Imagine the truth of our places yielding green truth in their real estate as well? I wonder, would our attendances increase as our rituals got more real? At least we would join those who marched with solar panels, alongside our arks and our stones and our chanting.

Throughout the weekend, we housed several hundred people at Judson Memorial Church, in Greenwich Village. They slept on the floor and in the hallways. About a hundred of them were from the Poor People’s Campaign in Philadelphia.

I admit it: I was worried the place would be a mess and we’d be cleaning up after our guests for weeks. Not only was the place spotless Monday morning but also our microwaves have all been scoured. 

When I returned to the church Sunday night to check on things, I found an old woman working away on the grunge in the microwave. I was more than humbled, and told her she didn’t need to do that. She agreed, replying “I didn’t have to. I wanted to.” 

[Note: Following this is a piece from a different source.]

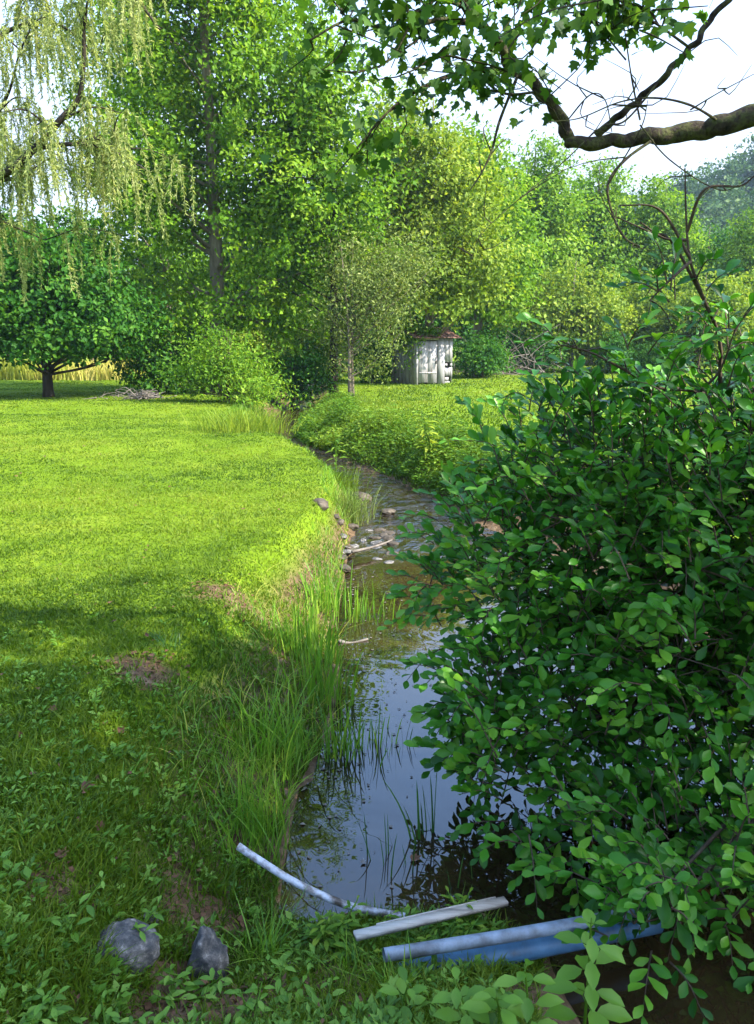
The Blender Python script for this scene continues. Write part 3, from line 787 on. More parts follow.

We march planners and participants worried how climate change would coalesce with other issues: racism or Ferguson, immigration and deportation, sexual violence and women’s rights, or homophobia. What happened is that the march was much more than white (our worst fear) and so close to a rainbow that you could almost hear Noah’s exclamation at the return of the dove.

People were surprised to see what the The New York Times called, “some odd juxtapositions” of faiths -- the Quakers and the pagans, the Catholics and the Jews, the Muslims and the Buddhists, joined by at least one Unicorn.

In my actualized hope, after Sunday’s multiple “services,” I imagine something different than The Times -- I imagine a usual juxtaposition of faiths.